AGI - Il mondo lo hanno fatto le strade e i passi che le hanno percorse. Se si pensa agli innumerevoli sentieri segnati dalla Bibbia, alle consolari che – tutte – portano a Roma, al vagare di Renzo Tramaglino da un comune all’altro, l’esperienza umana è legata a doppio filo al suo girovagare. E prima che l’aereo trasformasse il viaggio in una sorta di salto spazio-temporale, c’è stata un’epoca nemmeno troppo lunga in cui al lento pede del pellegrino e alle sfrenate corse delle diligenze, si è sostituito lo sferragliare dei treni.
Non c’è bambino che non si incanti alla visione di una locomotiva, che sia una Big Boy della Union Pacific o un ETR 1000 di Trenitalia, così come non c’è adulto che non rimanga affascinato dalla scoperta di una stazione dismessa.
Di casolari, fienili, case coloniche e case cantoniere abbandonate l’Italia è piena, eppure nessuna di queste suscita la fascinazione di una stazione abbandonata. Il motivo è semplice: la stazione è il luogo di transito per antonomasia, è il luogo delle attese, degli addii e degli abbracci, delle speranze e delle delusioni, delle fughe e degli arrivi. È il luogo degli amanti e degli assassini, dei travet e dei disperati, è il luogo dove le storie non iniziano e non finiscono mai, ma dove transitano.
Entrando in una stazione abbandonata si avvertono ancora le vibrazioni delle migliaia – a volte milioni – di vite che vi sono passate e quando si tratta di stazioni minuscole, quelle vibrazioni sono più forti, più nette, più distinte. Si distinguono meglio, come le voci nel silenzio di una sala d’aspetto deserta rispetto a quelle nel vociare caotico delle grandi stazioni.
Raccontare una stazione abbandonata significa ridare consistenza ai fantasmi che ancora la abitano e che possono essere quelle dei passeggeri – che come una scia di profumo hanno lasciato lì l’ultimo pensiero prima di salire in carrozza – ma anche quelle di chi le ha abitate trasformando in casa quello che è il luogo d’elezione della transitorietà.
Vale la pena ricordare il bellissimo romanzo di Paolo Casadio ‘Il bambino del treno’, ambientato in quella che oggi è forse la più abbandonata tra le stazioni abbandonate e che nel racconto è animata e vivace come una commedia, pur custodendo – come del resto ogni commedia – il seme della tragedia. Dalla stazione di Fornello prende piede la narrazione di Casadio e da questo minuscolo edificio rosa abbandonato lungo la linea ferroviaria Faentina, al limitare della valle del Muccione, prende vita un altro progetto, voluto dallo stesso scrittore e da un altro autore, Paolo Ciampi, per restituire la stazione a chi può viverla ancora.

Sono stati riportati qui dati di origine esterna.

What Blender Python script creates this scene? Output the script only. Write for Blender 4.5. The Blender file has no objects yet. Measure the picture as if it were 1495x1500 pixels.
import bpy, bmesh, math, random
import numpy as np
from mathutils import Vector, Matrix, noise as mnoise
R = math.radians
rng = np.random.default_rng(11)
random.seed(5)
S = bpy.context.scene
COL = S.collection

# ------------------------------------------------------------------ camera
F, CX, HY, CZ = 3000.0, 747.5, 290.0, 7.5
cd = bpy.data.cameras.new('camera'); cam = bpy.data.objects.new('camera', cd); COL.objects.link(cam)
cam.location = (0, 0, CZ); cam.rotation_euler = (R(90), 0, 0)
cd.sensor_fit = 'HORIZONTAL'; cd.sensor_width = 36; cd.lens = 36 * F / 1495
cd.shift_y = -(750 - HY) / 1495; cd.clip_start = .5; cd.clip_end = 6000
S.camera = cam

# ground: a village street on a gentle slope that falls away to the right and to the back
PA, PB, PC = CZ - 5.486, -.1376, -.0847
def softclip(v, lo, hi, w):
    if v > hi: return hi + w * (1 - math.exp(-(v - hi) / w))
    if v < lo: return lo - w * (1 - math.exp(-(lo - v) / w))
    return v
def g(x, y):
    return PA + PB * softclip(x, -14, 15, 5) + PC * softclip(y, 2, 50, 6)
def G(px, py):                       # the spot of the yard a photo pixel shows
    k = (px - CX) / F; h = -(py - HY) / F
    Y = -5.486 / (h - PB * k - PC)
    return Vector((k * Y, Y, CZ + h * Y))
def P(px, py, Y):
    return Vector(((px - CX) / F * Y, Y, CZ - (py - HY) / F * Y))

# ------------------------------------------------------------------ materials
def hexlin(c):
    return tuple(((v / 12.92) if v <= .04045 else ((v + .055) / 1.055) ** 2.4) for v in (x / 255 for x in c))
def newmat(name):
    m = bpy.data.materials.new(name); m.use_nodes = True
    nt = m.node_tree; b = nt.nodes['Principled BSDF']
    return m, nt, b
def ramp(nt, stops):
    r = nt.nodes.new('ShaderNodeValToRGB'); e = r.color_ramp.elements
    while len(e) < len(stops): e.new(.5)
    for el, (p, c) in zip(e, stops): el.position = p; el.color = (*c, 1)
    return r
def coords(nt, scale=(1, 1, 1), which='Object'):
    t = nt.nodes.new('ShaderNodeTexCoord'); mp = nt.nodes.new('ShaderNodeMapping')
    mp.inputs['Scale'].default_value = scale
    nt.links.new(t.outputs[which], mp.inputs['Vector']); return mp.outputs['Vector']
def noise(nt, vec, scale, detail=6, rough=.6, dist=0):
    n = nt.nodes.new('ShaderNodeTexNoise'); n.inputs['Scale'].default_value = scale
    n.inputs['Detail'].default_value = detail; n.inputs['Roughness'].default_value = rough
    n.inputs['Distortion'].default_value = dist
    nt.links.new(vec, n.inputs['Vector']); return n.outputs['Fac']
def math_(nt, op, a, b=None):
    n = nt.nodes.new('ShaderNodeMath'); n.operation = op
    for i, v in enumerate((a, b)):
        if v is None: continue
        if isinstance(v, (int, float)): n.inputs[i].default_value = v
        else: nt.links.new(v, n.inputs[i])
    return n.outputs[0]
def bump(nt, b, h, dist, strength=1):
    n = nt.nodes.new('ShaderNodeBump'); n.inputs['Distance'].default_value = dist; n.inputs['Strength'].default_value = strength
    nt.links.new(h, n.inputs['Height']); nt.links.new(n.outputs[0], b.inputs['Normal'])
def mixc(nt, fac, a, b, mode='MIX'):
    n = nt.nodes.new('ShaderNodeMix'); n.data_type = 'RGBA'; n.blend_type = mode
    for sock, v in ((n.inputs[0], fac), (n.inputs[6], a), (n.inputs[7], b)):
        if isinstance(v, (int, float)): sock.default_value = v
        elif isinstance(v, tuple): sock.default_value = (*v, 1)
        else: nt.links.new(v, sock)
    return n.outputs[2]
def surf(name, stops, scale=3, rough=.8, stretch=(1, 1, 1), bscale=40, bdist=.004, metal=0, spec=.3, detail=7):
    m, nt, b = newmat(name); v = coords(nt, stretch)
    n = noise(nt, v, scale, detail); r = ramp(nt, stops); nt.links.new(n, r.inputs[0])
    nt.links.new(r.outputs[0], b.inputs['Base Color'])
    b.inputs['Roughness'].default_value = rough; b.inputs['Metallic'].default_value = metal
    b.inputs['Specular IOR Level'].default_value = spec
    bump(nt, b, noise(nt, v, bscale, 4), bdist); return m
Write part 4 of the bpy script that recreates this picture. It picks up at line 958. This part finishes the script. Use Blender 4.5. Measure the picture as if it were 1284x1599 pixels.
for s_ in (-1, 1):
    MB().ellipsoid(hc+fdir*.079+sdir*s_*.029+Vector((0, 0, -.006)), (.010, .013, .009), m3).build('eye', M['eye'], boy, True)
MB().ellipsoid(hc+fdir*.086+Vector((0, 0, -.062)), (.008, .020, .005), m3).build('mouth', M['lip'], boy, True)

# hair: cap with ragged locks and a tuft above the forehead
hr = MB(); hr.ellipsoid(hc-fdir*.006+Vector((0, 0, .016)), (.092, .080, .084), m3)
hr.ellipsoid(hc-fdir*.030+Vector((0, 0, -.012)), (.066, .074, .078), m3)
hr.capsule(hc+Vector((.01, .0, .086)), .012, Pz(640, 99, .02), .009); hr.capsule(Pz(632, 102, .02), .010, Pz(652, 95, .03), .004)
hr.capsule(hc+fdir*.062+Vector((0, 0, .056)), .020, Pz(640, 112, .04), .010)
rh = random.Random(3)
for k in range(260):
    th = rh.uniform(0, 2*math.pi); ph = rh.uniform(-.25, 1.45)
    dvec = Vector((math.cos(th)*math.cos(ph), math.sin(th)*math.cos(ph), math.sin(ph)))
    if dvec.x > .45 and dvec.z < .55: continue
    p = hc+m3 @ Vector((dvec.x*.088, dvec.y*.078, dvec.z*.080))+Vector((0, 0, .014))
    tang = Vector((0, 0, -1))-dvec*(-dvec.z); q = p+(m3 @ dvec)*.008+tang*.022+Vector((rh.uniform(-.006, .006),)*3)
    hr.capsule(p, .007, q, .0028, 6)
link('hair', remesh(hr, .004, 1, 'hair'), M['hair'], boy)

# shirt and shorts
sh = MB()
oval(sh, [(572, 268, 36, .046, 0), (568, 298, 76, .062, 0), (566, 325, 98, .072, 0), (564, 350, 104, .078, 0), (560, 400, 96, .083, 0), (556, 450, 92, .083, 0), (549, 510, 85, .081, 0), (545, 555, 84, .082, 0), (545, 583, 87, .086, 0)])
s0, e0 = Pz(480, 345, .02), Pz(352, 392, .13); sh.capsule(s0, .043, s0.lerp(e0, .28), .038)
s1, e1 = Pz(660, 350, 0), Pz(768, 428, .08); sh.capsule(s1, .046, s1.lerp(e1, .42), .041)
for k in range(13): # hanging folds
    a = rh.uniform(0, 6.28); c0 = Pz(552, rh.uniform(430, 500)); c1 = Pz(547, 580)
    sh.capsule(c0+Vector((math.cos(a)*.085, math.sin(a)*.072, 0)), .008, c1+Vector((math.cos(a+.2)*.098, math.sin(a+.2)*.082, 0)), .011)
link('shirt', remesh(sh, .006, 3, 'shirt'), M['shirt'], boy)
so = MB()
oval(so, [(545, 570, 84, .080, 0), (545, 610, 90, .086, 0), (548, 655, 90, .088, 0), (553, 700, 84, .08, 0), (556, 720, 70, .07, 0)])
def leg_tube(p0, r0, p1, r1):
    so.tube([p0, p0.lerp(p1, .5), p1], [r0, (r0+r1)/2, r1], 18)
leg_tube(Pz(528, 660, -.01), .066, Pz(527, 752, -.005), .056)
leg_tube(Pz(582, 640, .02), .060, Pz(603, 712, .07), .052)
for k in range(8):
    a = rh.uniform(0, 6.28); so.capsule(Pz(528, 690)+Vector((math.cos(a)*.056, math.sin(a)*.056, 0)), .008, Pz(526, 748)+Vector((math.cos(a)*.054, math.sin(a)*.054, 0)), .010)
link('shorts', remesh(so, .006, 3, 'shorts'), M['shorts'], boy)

‘Prossima stazione Fornello’ è una raccolta di undici racconti di altrettanti autori (Simona Baldelli, Ugo Barbàra, Fioly Bocca, Paolo Casadio, Paolo Ciampi, Nevio Galeati, Giulio Massobrio, Silvia Montemurro, Barbara Notaro Dietrich, Marisa Salabelle, Massimiliano Scudeletti) che hanno per teatro – o per cuore e fulcro – una stazione abbandonata. È stata pubblicata da I libri di Mompracem (163 pagine, 16 euro) come scintilla per il crowdfunding finalizzato al recupero della stazione di Fornello e di tante stazioni dismesse che potrebbero essere restituite alle loro collettività.
Del resto la rete ferroviaria dismessa – i famosi rami secchi che si stendono lungo territori mai troppo abitati e condannati all’abbandono dall’esplosione dell’inurbamento iniziata nel secondo dopoguerra – è incredibilmente estesa ed è costellata da una miriade di queste piccole costruzioni che oltre a portare ancora il nome in lettere scolorite dal tempo, custodiscono migliaia di frammenti di storie. Da raccontare e da vivere.